MLB Free Agency: Jake Peavy Explains Why He’s Still Available

It wasn’t a typical year for Jake Peavy in 2016. But with his credentials, why has he not locked down an MLB offer yet?

At 35 years old (36 in late May), the best days are probably behind Jake Peavy in terms of his MLB career.

Once an above average starting pitcher and Cy Young winner, the veteran right-hander experienced a major setback last season. After finishing his 2015 campaign with an ERA in the mid-3.00s, Peavy’s performance seemingly fell off a cliff.

In 31 appearances, 21 of which were starts, he threw for an earned run average of 5.54 and a WHIP of 1.433. He also allowed over 10 hits per nine innings while letting up 1.4 HR/9. All of these stats are significantly above his career averages.

There has been no player that has defied father time, but Peavy’s production still seemed to drop off almost too suddenly. Now this quick decay has happened to pitchers before, but there must be a pitching-needy team that would want to take a flyer on an accomplished starter who’s just two seasons removed from a very solid season. So why does he remain one of MLB’s few free agent pitchers? Well, the veteran just recently opened up about his offseason mentality.

In an ESPN article by Jerry Crasnick, Peavy explained that his family and recent financial trouble related to his investment in a Ponzi scheme are the primary reasons why he hasn’t settled on a team for the 2017 season.

“It hurts not to be in spring training,” Peavy said by phone. “I know that day is coming, but right now being a dad is absolutely No. 1. There’s no way in a million years that I could leave my boys at this time.”

So while Peavy is still planning on returning to the field in 2017, teams should make note that baseball is clearly not completely on his mind at the moment. This could signal that Peavy may be walking away from the game soon, but he remained adamant that he will be full-go when he does return to an MLB spring training camp.
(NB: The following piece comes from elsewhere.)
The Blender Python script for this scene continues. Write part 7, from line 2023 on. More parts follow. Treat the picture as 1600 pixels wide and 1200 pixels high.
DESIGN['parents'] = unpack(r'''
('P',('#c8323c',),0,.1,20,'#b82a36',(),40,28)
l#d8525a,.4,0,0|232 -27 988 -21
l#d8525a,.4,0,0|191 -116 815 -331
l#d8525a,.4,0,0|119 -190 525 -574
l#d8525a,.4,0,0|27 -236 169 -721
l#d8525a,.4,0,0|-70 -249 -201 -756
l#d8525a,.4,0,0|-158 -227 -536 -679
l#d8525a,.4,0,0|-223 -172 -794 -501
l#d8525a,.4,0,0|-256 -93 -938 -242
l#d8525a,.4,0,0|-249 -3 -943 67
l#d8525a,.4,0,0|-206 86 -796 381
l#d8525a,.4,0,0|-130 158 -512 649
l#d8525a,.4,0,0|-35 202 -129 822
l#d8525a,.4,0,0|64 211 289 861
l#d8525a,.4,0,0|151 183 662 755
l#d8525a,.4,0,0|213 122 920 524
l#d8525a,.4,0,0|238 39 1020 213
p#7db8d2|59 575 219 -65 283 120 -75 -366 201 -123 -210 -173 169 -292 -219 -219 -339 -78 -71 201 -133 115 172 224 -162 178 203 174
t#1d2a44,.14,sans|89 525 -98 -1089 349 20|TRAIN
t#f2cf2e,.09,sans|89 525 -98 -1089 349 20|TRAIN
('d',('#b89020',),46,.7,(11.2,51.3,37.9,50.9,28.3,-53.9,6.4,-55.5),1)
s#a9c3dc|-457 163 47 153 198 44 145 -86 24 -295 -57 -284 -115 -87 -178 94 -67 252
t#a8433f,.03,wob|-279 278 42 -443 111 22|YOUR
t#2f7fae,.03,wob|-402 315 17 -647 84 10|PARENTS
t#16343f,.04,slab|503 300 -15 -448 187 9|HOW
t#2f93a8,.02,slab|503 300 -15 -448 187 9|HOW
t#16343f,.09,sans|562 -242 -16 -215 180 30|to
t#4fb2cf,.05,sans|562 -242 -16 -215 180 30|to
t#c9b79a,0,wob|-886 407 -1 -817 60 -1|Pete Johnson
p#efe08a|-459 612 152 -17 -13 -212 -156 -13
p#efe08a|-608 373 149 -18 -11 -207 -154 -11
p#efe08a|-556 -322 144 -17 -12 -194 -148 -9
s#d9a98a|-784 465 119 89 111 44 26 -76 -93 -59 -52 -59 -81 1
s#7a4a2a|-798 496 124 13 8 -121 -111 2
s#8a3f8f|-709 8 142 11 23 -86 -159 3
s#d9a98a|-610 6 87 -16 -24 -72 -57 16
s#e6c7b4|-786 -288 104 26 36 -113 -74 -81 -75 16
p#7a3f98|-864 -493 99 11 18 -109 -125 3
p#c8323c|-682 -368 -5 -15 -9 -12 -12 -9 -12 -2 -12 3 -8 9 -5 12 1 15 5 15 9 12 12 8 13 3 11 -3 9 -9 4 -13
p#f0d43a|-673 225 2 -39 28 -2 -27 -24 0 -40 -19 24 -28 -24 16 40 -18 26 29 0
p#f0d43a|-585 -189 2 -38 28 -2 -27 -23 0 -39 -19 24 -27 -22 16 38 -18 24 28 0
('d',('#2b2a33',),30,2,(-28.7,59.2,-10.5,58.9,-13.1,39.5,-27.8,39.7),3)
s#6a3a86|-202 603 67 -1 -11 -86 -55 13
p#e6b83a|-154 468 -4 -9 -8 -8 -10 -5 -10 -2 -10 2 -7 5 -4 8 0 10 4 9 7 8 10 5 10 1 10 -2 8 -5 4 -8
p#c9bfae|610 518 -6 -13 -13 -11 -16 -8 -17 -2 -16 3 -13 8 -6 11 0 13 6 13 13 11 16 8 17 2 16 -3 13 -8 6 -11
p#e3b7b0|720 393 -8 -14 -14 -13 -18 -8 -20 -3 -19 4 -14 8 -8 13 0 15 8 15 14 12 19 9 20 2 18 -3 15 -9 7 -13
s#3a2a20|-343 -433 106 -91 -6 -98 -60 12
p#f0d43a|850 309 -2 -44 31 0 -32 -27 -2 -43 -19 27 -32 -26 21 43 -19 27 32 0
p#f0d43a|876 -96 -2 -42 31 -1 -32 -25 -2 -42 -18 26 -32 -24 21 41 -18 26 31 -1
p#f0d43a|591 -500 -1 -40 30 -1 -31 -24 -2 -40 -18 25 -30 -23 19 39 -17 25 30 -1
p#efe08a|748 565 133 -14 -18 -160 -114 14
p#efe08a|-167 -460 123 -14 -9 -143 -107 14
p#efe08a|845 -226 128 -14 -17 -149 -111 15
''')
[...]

“When I sign with a team, I’m all in. For me to leave right now with so much uncertainty in my life, it wouldn’t be fair to an organization and it wouldn’t be the right thing to do as far as being a dad.”

Peavy is from Alabama so he may be looking to stay close to home in the middle of the United States. Maybe he’ll return to the West Coast, having pitched for both San Diego and San Francisco during his career.

If Jered Weaver can get $3 million on the open market, Peavy should land an MLB deal. It just remains to be seen when he signs on with a club. Perhaps a spring training or early-season injury could expedite his signing, but from his recent comments it’s clear that he’s not 100 percent ready to fully commit to the grind of an MLB season.